Chen continued: “While financial fraud and impersonation scams remain concerns, several other misuse vectors warrant attention,” Chen said. “Non-consensual intimate imagery represents the most immediate harm vector, as these tools lower the technical barrier for creating synthetic explicit content featuring real individuals.”
Other threats both Saliba and Chen highlighted include political disinformation and corporate espionage, with scammers impersonating employees or CEOs, releasing fabricated “leaked” clips, bypassing controls, and harvesting credentials through attacks in which “a believable person on video lowers suspicion long enough to gain access inside a critical business,” Saliba said.
It's unclear how studios or the actors portrayed in the videos will respond, but Chen said that, because the clips rely on publicly available AI models, developers play a crucial role in implementing safeguards.
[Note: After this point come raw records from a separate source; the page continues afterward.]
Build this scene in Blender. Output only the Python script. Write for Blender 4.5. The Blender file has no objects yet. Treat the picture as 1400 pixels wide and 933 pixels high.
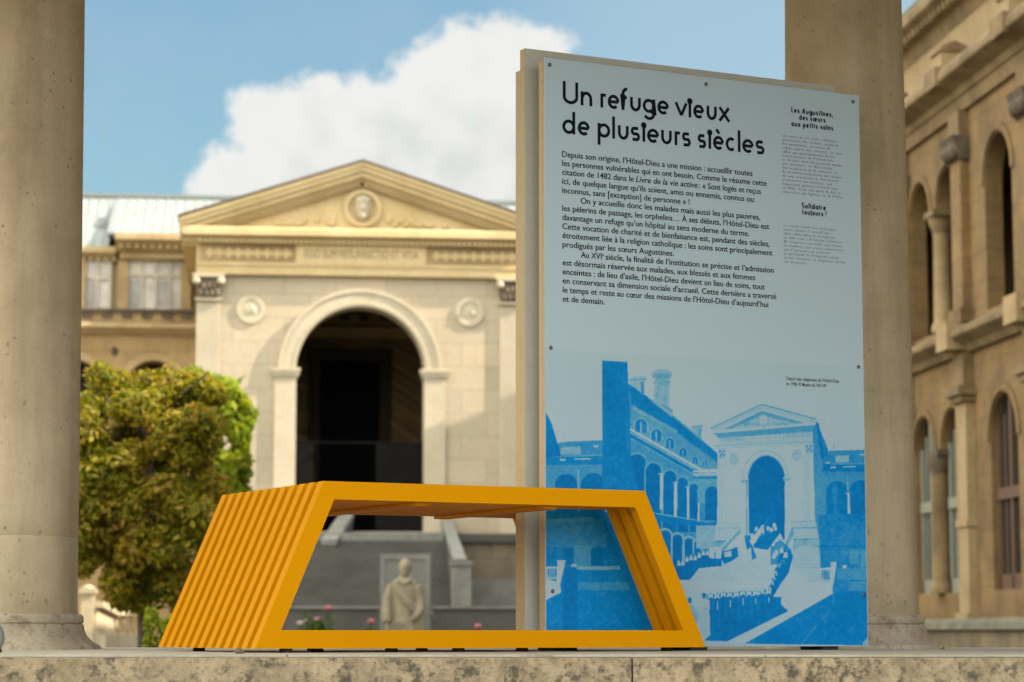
import bpy, bmesh, math, random
import numpy as np
from mathutils import Vector, Matrix

random.seed(7)
scene = bpy.context.scene
COL = scene.collection
R = math.radians

# ------------------------------------------------------------------ camera, sky, sun, exposure
F_PX, PITCH = 3343.5, 0.1186
YAW = R(6.0)                       # the courtyard's axes against the camera's
CY, SY = math.cos(YAW), math.sin(YAW)

cam = bpy.data.cameras.new('camera')
cam_o = bpy.data.objects.new('camera', cam)
COL.objects.link(cam_o)
cam_o.location = (0, 0, 0)
cam_o.rotation_euler = (math.pi / 2 + PITCH, 0, 0)
cam.sensor_width = 36
cam.lens = 36 * F_PX / 1400
cam.clip_start, cam.clip_end = 0.1, 3000
cam.dof.use_dof = True
cam.dof.focus_distance = 6.95
cam.dof.aperture_fstop = 5.5
cam.dof.aperture_blades = 9
scene.camera = cam_o

scene.view_settings.view_transform = 'Standard'
scene.view_settings.look = 'None'
scene.view_settings.gamma = 1
scene.view_settings.exposure = 1.42
scene.view_settings.use_curve_mapping = False

def c2w(a, d, z):                  # courtyard frame -> world
    return Vector((a * CY - d * SY, a * SY + d * CY, z))

SUN_DIR = c2w(-1.0, 0.21, -0.775).normalized()
sun = bpy.data.lights.new('sun', 'SUN')
sun.energy = 4.8
sun.angle = R(0.5)
sun.color = (1.0, 0.90, 0.74)
sun_o = bpy.data.objects.new('sun', sun)
COL.objects.link(sun_o)
sun_o.rotation_euler = SUN_DIR.to_track_quat('-Z', 'Y').to_euler()
sun_o.location = (30, -20, 40)

def px_ray(x, y):
    """direction through a pixel of the 1400x933 photograph"""
    c, s = math.cos(PITCH), math.sin(PITCH)
    r, u = (x - 700) / F_PX, (466.5 - y) / F_PX
    return Vector((r, c - u * s, s + u * c))

def FA(x, y, d=60.0):              # pixel -> (a, z) on a plane facing the camera at courtyard depth d
    v = px_ray(x, y)
    a, b = v.x * CY + v.y * SY, -v.x * SY + v.y * CY
    return a * d / b, v.z * d / b

def AT(x, y, Y):                   # pixel -> world point at depth Y
    v = px_ray(x, y)
    return v * (Y / v.y)

# ------------------------------------------------------------------ node helpers
class NT:
    def __init__(self, tree):
        self.t = tree
        self.n = tree.nodes
        self.l = tree.links
    def new(self, kind, **kw):
        nd = self.n.new(kind)
        for k, v in kw.items():
            setattr(nd, k, v)
        return nd
    def put(self, sock, val):
        if hasattr(val, 'is_linked'):
            self.l.new(val, sock)
        else:
            sock.default_value = val
    def math(self, op, a, b=0.0, c=None, clamp=False):
        nd = self.new('ShaderNodeMath', operation=op, use_clamp=clamp)
        self.put(nd.inputs[0], a)
        self.put(nd.inputs[1], b)
        if c is not None:
            self.put(nd.inputs[2], c)
        return nd.outputs[0]
    def vmath(self, op, a, b=(0, 0, 0)):
        nd = self.new('ShaderNodeVectorMath', operation=op)
        self.put(nd.inputs[0], a)
        self.put(nd.inputs[1], b)
        return nd.outputs['Value'] if op in ('DISTANCE', 'DOT_PRODUCT', 'LENGTH') else nd.outputs[0]
    def mix(self, f, a, b, blend='MIX'):
        nd = self.new('ShaderNodeMix', data_type='RGBA', blend_type=blend)
        self.put(nd.inputs[0], f)
        self.put(nd.inputs[6], a)
        self.put(nd.inputs[7], b)
        return nd.outputs[2]
    def noise(self, vec, scale, detail=4, rough=0.55, dist=0.0):
        nd = self.new('ShaderNodeTexNoise')
        if vec is not None:
            self.l.new(vec, nd.inputs['Vector'])
        nd.inputs['Scale'].default_value = scale
        nd.inputs['Detail'].default_value = detail
        nd.inputs['Roughness'].default_value = rough
        nd.inputs['Distortion'].default_value = dist
        return nd.outputs[0]
    def ramp(self, val, lo, hi):
        nd = self.new('ShaderNodeMapRange', interpolation_type='SMOOTHSTEP')
        self.put(nd.inputs[0], val)
        nd.inputs[1].default_value = lo
        nd.inputs[2].default_value = hi
        return nd.outputs[0]

def c4(c, k=1.0):
    return (c[0] * k, c[1] * k, c[2] * k, 1)

# ------------------------------------------------------------------ sky with one big cumulus bank
w = bpy.data.worlds.new('World')
scene.world = w
w.use_nodes = True
w.node_tree.nodes.clear()
N = NT(w.node_tree)
out = N.new('ShaderNodeOutputWorld')
bg = N.new('ShaderNodeBackground')
SKY_K = 0.0512
bg.inputs[1].default_value = SKY_K
N.l.new(bg.outputs[0], out.inputs[0])
sky = N.new('ShaderNodeTexSky', sky_type='NISHITA', sun_disc=False)
TO_SUN = -SUN_DIR
sky.sun_elevation = math.asin(TO_SUN.z)
sky.sun_rotation = math.atan2(TO_SUN.x, TO_SUN.y)
sky.air_density, sky.dust_density, sky.ozone_density = 1.3, 1.6, 3.0
tc = N.new('ShaderNodeTexCoord')
dirv = tc.outputs['Generated']
cdir = px_ray(540, 200).normalized()          # the middle of the cloud bank, as a direction of the sky
crt = cdir.cross(Vector((0, 0, 1))).normalized()
cup = crt.cross(cdir).normalized()
dc = N.vmath('DOT_PRODUCT', dirv, tuple(cdir))
ca = N.math('DIVIDE', N.vmath('DOT_PRODUCT', dirv, tuple(crt)), dc)
cb = N.math('DIVIDE', N.vmath('DOT_PRODUCT', dirv, tuple(cup)), dc)
cx = N.new('ShaderNodeCombineXYZ')
N.l.new(ca, cx.inputs[0]); N.l.new(cb, cx.inputs[1])
cpos = cx.outputs[0]
n1 = N.noise(dirv, 26, 7, 0.6)
n2 = N.noise(dirv, 95, 6, 0.6)
puffs = [(330, 250, 62), (372, 180, 66), (440, 190, 86), (520, 170, 84), (590, 135, 78), (655, 90, 70), (705, 85, 66),
         (742, 84, 44), (640, 220, 140), (760, 260, 150), (480, 300, 160), (320, 330, 75), (900, 420, 200)]
field, shade = None, None
for x, y, r in puffs:
    v = px_ray(x, y).normalized()
    k = v.dot(cdir)
    p = (v.dot(crt) / k, v.dot(cup) / k, 0)
    dd = N.math('SUBTRACT', N.vmath('DISTANCE', cpos, p), r / F_PX)
    if field is None:
        field = dd
    else:
        nd = N.new('ShaderNodeMath', operation='SMOOTH_MIN')
        N.put(nd.inputs[0], field); N.put(nd.inputs[1], dd); nd.inputs[2].default_value = 0.006
        field = nd.outputs[0]
fld = N.math('ADD', field, N.math('MULTIPLY', N.math('SUBTRACT', n1, 0.5), -0.030))
fld = N.math('ADD', fld, N.math('MULTIPLY', N.math('SUBTRACT', n2, 0.5), -0.013))
mask = N.math('SUBTRACT', 1.0, N.ramp(fld, -0.0045, 0.0035))
front = N.ramp(dc, 0.3, 0.5)
mask = N.math('MULTIPLY', mask, front)
n3 = N.noise(dirv, 42, 5, 0.55)
core = N.ramp(N.math('ADD', N.math('MULTIPLY', field, -12.0), N.math('MULTIPLY', N.math('SUBTRACT', n3, 0.5), 1.1)), 0.05, 0.75)
EXPK = 1.0 / (SKY_K * 2 ** scene.view_settings.exposure)
cloud = N.mix(core, c4((0.88, 0.885, 0.86), EXPK), c4((0.64, 0.665, 0.65), EXPK))
skyc = N.mix(1.0, sky.outputs[0], (0.97, 1.15, 1.12, 1), 'MULTIPLY')
wisps = N.math('MULTIPLY', N.ramp(N.noise(dirv, 7, 6, 0.6), 0.42, 0.75), 0.22)
skyc = N.mix(wisps, skyc, c4((0.55, 0.62, 0.66), EXPK))
# bright broken cloud added out of view, overhead and behind the camera, as fill light
n4 = N.noise(dirv, 2.6, 7, 0.58)
away = N.math('SUBTRACT', 1.0, N.ramp(N.vmath('DOT_PRODUCT', dirv, tuple(px_ray(700, 466).normalized())), 0.72, 0.90))
sepd = N.new('ShaderNodeSeparateXYZ'); N.l.new(dirv, sepd.inputs[0])
m4 = N.math('MULTIPLY', N.math('MULTIPLY', N.ramp(n4, 0.37, 0.47), away), N.ramp(sepd.outputs[2], 0.0, 0.12))
c4b = N.mix(N.ramp(N.noise(dirv, 6, 5, 0.6), 0.35, 0.7), c4((2.9, 2.87, 2.79), EXPK), c4((1.87, 1.9, 1.91), EXPK))
anti = N.ramp(N.vmath('DOT_PRODUCT', dirv, tuple(Vector((SUN_DIR.x, SUN_DIR.y, 0)).normalized())), -0.55, 0.75)  # added clouds opposite the sun brightened further, for light from the left
c4b = N.mix(1.0, c4b, N.mix(anti, (1.24, 1.31, 1.33, 1), (1.80, 1.76, 1.52, 1)), 'MULTIPLY')
skyc = N.mix(m4, skyc, c4b)
veil = N.math('MULTIPLY', N.ramp(N.vmath('DOT_PRODUCT', dirv, tuple(px_ray(1050, 20).normalized())), 0.992, 0.9995), 0.30)
skyc = N.mix(veil, skyc, c4((0.62, 0.74, 0.80), EXPK))
N.l.new(N.mix(mask, skyc, cloud), bg.inputs[0])

# ------------------------------------------------------------------ materials
def new_mat(name):
    m = bpy.data.materials.new(name)
    m.use_nodes = True
    n = NT(m.node_tree)
    b = n.n['Principled BSDF']
    return m, n, b

def stone(name, base, alt=None, scale=2.0, amount=0.6, rough=0.85, course=None, joint=0.012, speck=None, bump=0.25,
          fine=60, stain=None, streak=None, fine_amt=0.28):
    """limestone: mottled colour, optional ashlar joints, stains and pitting"""
    m, n, b = new_mat(name)
    tcn = n.new('ShaderNodeTexCoord')
    co = tcn.outputs['Object']
    alt = alt or tuple(c * 0.7 for c in base)
    f = n.ramp(n.noise(co, scale, 6, 0.65), 0.35, 0.7)
    col = n.mix(n.math('MULTIPLY', f, amount), c4(base), c4(alt))
    fn = n.noise(co, fine, 3, 0.7)
    col = n.mix(n.math('MULTIPLY', n.ramp(fn, 0.45, 0.75), fine_amt), col, c4(alt, 0.6))
    height = n.math('MULTIPLY', fn, 0.4)
    if course:
        sep = n.new('ShaderNodeSeparateXYZ'); n.l.new(co, sep.inputs[0])
        cmb = n.new('ShaderNodeCombineXYZ')
        n.l.new(n.math('ADD', sep.outputs[0], sep.outputs[1]), cmb.inputs[0]); n.l.new(sep.outputs[2], cmb.inputs[1])
        br = n.new('ShaderNodeTexBrick')
        n.l.new(cmb.outputs[0], br.inputs['Vector'])
        br.inputs['Scale'].default_value = 1
        br.inputs['Brick Width'].default_value = course[0]
        br.inputs['Row Height'].default_value = course[1]
        br.inputs['Mortar Size'].default_value = joint
        br.inputs['Mortar Smooth'].default_value = 0.3
        br.inputs['Bias'].default_value = 0.0
        br.inputs['Color1'].default_value = (1.08, 1.04, 1.0, 1)
        br.inputs['Color2'].default_value = (0.86, 0.86, 0.86, 1)
        br.inputs['Mortar'].default_value = (0.62, 0.6, 0.56, 1)
        col = n.mix(0.8, col, br.outputs[0], 'MULTIPLY')
        height = n.math('SUBTRACT', height, n.math('MULTIPLY', br.outputs[1], 1.0))
    if stain:
        st = n.ramp(n.noise(co, stain[1], 8, 0.72, 0.1), stain[2], stain[3])
        col = n.mix(n.math('MULTIPLY', st, stain[4]), col, c4(stain[0]))
    if streak:
        mp = n.new('ShaderNodeMapping'); n.l.new(co, mp.inputs[0]); mp.inputs['Scale'].default_value = (6, 6, 0.5)
        st = n.ramp(n.noise(mp.outputs[0], 1.0, 5, 0.6), 0.5, 0.75)
        col = n.mix(n.math('MULTIPLY', st, streak[1]), col, c4(streak[0]))
    if speck:
        vo = n.new('ShaderNodeTexVoronoi', feature='F1'); n.l.new(co, vo.inputs['Vector']); vo.inputs['Scale'].default_value = speck[1]
        gate = n.ramp(n.noise(co, speck[1] * 0.35, 3), 0.5, 0.62)
        sp = n.math('MULTIPLY', n.math('SUBTRACT', 1.0, n.ramp(vo.outputs[0], 0.10, 0.24)), gate)
        col = n.mix(n.math('MULTIPLY', sp, speck[2]), col, c4(speck[0]))
        height = n.math('SUBTRACT', height, n.math('MULTIPLY', sp, 1.2))
    n.l.new(col, b.inputs['Base Color'])
    b.inputs['Roughness'].default_value = rough
    bp = n.new('ShaderNodeBump')
    bp.inputs['Strength'].default_value = bump
    bp.inputs['Distance'].default_value = 0.01
    n.l.new(height, bp.inputs['Height'])
    n.l.new(bp.outputs[0], b.inputs['Normal'])
    return m

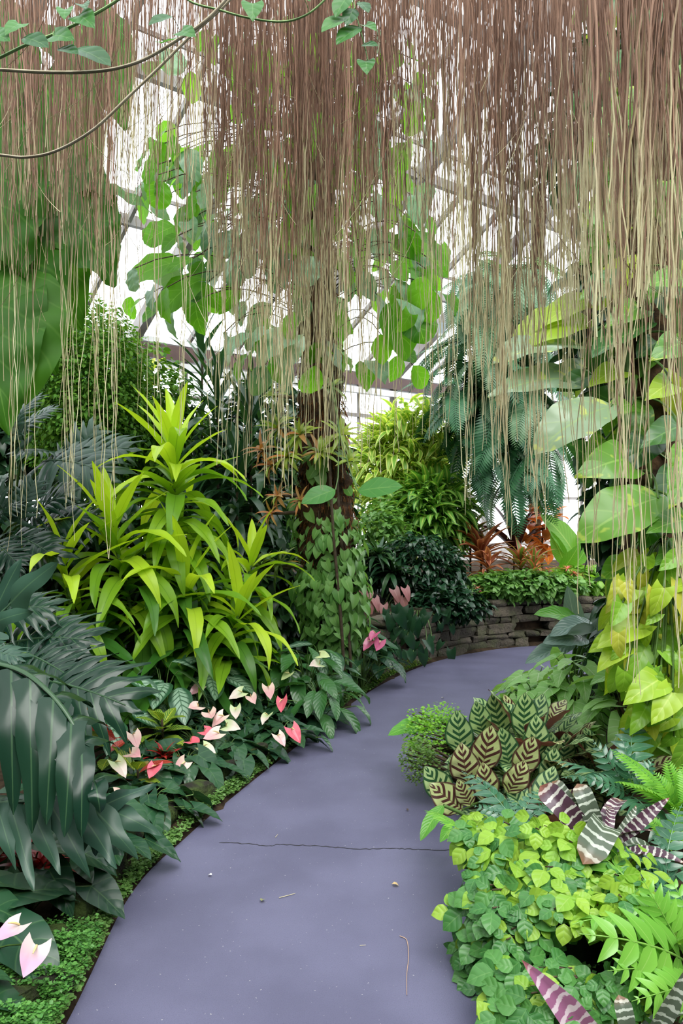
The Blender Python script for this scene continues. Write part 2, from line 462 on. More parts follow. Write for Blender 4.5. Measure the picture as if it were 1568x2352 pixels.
mb.obj('pane', M_GLASS, ceiling, smooth=False)
mb = MB()
bar(mb, hp(S0, .08, EAVE - .16), hp(S1, .08, EAVE - .16), .16, .2)
g_ = mb.obj('trim_1', M_GUTTER, smooth=False); tag(g_, 'dark brown gutter beam along the eaves', 'beam', kind='structure')
mb = MB()
bar(mb, hp(S0, .05, EAVE + .0), hp(S1, .05, EAVE + .0), .14, .07); bar(mb, hp(S0, .1, EAVE - .34), hp(S1, .1, EAVE - .34), .12, .1)
g_ = mb.obj('trim_2', M_WHITE, smooth=False); tag(g_, 'white rails above and below the gutter beam', 'rail', kind='structure')
mb = MB(); s = S0; i = 0
while s <= S1 + .01:
    w = .13 if i % 3 == 0 else .04
    bar(mb, hp(s, 0, 0), hp(s, 0, EAVE), w, w); s += .82; i += 1
for z in (.95, 1.9, 2.75, 3.25): bar(mb, hp(S0, .02, z), hp(S1, .02, z), .05, .06)
win = mb.obj('window_1', M_STEEL, smooth=False); tag(win, 'glazed side wall of the greenhouse', 'window', kind='structure')
mb = MB(); mb.add([hp(S0, -.03, .6), hp(S1, -.03, .6), hp(S1, -.03, EAVE), hp(S0, -.03, EAVE)], [(0, 1, 2, 3)]); mb.obj('pane', M_GLASS, win, smooth=False)
mb = MB(); bar(mb, hp(S0, 0, .45), hp(S1, 0, .45), .25, .9)
w_ = mb.obj('wall_back', plain('rendered_dwarf_wall', (.42, .41, .40), .8, .2, (.35, .34, .33), 4), smooth=False); tag(w_, 'low rendered wall under the side glazing', 'wall', kind='structure')
mb = MB(); bar(mb, hp(S0, 2 * RUN, 2), hp(S1, 2 * RUN, 2), .1, .12)
s = S0
while s <= S1: bar(mb, hp(s, 2 * RUN, 0), hp(s, 2 * RUN, EAVE), .1, .1); s += 1.64
w_ = mb.obj('window_2', M_STEEL, smooth=False); tag(w_, 'glazing bars of the side wall behind the viewer', 'window', kind='structure')
p = at(1014, 757, 11.5)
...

Still, responsibility, he said, should be shared across platforms, policymakers, and end users, as placing it solely on developers may prove unworkable and stifle beneficial uses.
As these tools spread, Chen said researchers should prioritize detection models that identify intrinsic statistical signatures of synthetic content rather than relying on easily stripped metadata.
“Platforms should invest in both automated detection pipelines and human review capacity, while developing clear escalation procedures for high-stakes content involving public figures or potential fraud,” he said, adding that policymakers should focus on establishing clear liability frameworks and mandating disclosure requirements.
“The rapid democratization of these capabilities means that response frameworks developed today will be tested at scale within months, not years,” Chen said.